In the Fifth Circuit Amawi case, a group of law professors signed an amicus brief on behalf of the Knight Center, which I thought was the most persuasive brief on the plaintiff’s side. This brief took a slightly different tack than usual on the free speech issue. Like other opponents of anti-BDS laws, the authors contend that boycotts are inherently expressive and subject to First Amendment protections. The brief, however, added that Texas anti-BDS law was facially unconstitutional because, even though it applied to contractors who boycotted Israel for any reason, its motivation was to targets boycotters motivated by anti-Israel ideology. The law therefore constitutes illicit viewpoint-based discrimination.

By contrast, the motivation for public accommodations law is to increase access to public accommodations for disfavored minority groups and individuals, regardless of the underlying motivation for the exclusion. Put another way, the underlying motivation is the idea that “public accommodations” should be open to the entire public. Even if one grants that part of the underlying motivation for anti-BDS laws is the notion that they are implicitly antisemitic and have a disparate impact on Jewish Americans (who are more likely to have business and other ties to Israel), such laws are still primarily motivated by hostility to the boycotters’ cause and are therefore viewpoint discrimination in a way public accommodations laws, which after all have roots in ancient English law requiring inns and taverns to be open to all, do not.

I don’t buy that reasoning, as I do think that in the modern U.S., a major underlying rationale for public accommodations laws is indeed the hostility to the ideology of those who might exclude, such as the baker who doesn’t want to bake cakes for same-sex weddings.

But let’s assume a judge was persuaded, making anti-BDS laws facially unconstitutional, but public accommodations laws facially okay. What happens when business owner subjected to public accommodations laws make as-applied First Amendment arguments in their defense? Imagine a private school announcing it is boycotting black students who want to integrate the school because they are pro-integration, and defending themselves against an antidiscrimination lawsuit on the grounds that the local public accommodations law is unconstitutional as applied to the school, because it’s engaging in a politically motivated boycott. Given that the Knight brief asserts that boycotts are constitutionally protected activity, why would the public accommodations law not be unconstitutional as applied?

I asked one of the professors who signed the Knight Brief privately why he thinks that the arguments of the brief wouldn’t ultimately be used to successfully support such as-applied challenges.

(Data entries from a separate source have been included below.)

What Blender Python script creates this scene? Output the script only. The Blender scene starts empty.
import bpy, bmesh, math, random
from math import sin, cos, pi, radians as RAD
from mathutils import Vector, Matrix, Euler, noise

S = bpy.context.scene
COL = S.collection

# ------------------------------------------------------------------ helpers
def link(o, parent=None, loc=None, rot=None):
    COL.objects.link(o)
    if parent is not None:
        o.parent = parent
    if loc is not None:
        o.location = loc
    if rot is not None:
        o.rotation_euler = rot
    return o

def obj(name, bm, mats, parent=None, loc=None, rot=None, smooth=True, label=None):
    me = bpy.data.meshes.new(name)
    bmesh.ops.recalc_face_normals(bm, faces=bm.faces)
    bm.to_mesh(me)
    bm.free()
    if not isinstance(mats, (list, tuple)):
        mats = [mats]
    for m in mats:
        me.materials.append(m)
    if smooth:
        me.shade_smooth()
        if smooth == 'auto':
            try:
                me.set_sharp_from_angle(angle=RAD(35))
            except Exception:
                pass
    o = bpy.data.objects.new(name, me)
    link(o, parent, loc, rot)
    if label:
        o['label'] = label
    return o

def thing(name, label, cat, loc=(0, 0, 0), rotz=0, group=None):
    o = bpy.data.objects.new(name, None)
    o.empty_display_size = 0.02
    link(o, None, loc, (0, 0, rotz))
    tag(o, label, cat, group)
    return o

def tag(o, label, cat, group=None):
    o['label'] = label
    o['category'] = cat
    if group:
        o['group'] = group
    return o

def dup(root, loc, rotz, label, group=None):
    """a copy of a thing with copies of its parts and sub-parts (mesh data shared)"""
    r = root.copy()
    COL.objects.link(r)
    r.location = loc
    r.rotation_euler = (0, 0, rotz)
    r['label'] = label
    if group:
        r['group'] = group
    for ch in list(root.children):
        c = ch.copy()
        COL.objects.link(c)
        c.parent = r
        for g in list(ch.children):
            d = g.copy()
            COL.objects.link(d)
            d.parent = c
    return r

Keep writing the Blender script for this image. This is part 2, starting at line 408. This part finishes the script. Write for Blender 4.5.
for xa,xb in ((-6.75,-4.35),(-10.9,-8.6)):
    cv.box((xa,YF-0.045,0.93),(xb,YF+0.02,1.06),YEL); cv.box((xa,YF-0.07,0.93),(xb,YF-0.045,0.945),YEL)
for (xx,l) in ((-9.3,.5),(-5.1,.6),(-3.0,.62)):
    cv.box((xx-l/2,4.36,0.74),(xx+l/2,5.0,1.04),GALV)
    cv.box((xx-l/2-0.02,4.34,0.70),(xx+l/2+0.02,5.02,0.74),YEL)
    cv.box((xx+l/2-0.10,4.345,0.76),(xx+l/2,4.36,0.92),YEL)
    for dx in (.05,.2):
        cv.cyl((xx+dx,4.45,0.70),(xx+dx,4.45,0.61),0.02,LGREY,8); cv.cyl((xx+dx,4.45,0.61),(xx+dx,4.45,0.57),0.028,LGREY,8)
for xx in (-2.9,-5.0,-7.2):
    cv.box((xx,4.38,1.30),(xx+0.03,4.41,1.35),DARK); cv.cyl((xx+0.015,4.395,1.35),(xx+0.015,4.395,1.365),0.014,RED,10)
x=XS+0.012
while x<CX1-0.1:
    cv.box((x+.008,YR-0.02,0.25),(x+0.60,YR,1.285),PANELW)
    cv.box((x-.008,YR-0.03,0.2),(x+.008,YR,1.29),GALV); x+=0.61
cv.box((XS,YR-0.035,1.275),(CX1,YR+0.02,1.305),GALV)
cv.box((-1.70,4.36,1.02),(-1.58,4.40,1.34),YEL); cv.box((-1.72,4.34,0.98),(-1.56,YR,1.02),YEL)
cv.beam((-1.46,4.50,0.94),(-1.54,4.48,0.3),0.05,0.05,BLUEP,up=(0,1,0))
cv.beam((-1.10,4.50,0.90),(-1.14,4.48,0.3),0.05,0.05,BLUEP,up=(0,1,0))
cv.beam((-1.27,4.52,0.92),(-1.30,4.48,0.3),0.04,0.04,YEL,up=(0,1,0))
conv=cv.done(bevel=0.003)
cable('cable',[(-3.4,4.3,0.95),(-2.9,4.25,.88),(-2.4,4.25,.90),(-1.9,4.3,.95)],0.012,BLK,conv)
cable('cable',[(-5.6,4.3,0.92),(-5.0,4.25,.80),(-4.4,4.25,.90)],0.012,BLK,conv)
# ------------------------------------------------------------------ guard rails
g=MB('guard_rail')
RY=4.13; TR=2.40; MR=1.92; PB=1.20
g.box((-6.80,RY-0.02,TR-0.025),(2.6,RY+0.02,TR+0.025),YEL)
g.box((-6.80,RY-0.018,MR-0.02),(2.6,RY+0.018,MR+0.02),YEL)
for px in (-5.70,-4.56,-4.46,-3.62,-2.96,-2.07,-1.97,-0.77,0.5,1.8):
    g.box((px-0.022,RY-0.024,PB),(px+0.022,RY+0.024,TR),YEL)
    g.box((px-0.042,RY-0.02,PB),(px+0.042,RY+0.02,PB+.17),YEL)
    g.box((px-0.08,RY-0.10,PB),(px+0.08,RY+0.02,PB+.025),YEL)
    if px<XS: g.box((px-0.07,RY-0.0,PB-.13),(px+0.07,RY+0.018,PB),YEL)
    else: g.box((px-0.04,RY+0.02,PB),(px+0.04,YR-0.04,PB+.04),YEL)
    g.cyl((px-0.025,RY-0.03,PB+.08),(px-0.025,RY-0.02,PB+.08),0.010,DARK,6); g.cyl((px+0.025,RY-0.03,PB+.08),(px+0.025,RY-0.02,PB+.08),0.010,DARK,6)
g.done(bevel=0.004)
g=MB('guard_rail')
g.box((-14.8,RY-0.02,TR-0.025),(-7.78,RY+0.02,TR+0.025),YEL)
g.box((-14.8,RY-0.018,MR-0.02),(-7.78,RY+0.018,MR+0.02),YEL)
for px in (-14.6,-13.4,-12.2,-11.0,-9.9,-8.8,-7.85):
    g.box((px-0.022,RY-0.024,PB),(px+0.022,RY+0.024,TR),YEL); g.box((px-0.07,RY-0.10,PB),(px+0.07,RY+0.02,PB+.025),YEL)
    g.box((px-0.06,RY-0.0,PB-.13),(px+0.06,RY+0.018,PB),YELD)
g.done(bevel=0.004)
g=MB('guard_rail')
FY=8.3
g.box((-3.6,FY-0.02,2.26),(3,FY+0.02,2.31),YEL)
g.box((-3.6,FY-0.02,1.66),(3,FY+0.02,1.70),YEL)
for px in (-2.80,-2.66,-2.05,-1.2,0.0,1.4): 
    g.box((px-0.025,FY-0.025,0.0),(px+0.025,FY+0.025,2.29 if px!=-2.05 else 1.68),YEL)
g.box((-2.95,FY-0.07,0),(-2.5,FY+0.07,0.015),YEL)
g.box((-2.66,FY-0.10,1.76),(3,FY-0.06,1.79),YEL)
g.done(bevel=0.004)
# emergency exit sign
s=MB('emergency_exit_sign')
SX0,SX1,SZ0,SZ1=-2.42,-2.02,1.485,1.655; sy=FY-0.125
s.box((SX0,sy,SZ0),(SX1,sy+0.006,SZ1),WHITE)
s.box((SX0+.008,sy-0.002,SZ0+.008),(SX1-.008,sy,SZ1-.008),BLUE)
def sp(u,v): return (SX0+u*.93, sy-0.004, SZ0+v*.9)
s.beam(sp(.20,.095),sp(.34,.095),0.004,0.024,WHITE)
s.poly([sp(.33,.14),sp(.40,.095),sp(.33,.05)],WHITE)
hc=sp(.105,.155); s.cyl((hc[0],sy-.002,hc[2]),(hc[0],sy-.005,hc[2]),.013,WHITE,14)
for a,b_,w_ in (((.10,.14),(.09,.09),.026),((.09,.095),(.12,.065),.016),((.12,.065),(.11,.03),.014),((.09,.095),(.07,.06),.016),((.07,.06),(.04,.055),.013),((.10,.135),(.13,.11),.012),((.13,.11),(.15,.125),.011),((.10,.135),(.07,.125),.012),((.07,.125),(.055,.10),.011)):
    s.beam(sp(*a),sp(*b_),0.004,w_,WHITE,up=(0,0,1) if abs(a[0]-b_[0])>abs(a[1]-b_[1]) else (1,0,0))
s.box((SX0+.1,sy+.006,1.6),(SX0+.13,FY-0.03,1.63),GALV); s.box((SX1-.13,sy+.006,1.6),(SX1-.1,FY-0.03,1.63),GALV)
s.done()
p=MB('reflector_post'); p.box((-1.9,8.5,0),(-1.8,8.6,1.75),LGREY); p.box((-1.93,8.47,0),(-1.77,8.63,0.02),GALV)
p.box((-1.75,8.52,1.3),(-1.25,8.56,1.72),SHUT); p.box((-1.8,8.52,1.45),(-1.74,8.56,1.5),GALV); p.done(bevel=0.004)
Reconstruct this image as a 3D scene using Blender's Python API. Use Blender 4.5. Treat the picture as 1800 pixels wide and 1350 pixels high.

He provided a one-word response, “O’Brien.” United States v. O’Brien (1968) holds that when the government is prosecuting symbolic speech, or combined speech/action, the underlying law must (a) further an important or substantial government interest (b) that is content-neutral; and (c) prohibit no more speech than is essential to further that interest.

The biggest problem with that argument is that the Supreme Court has declined two major opportunities to apply O’Brien to First Amendment challenges to public accommodations law, Hurley v. Irish-American Gay, Lesbian, and Bisexual Group of Boston and Boy Scouts of America v. Dale. In each case, the Court was urged to apply the O’Brien test, and, in each case, not a single Justice applied O’Brien.

My conclusion, therefore, is any future free speech challenges to public accommodations law will not involve O’Brien, but will instead stricter traditional First Amendment standards, requiring the government to show a compelling interest and that its law is narrowly-tailored. If challengers to anti-BDS laws persuade courts that refusals to deal/boycotts are protected speech, then public accommodations and other civil rights laws will be vulnerable. Perhaps longstanding laws prohibiting discrimination based on race and sex would survive the compelling interest test. But Hurley and Dale suggest that broader, more controversial state laws will not necessarily survive judicial scrutiny. My guess is that appellate courts, being aware of this dynamic, are unlikely to open the Pandora’s box of ruling that refusing to engage in economic relations is “speech” for First Amendment purposes.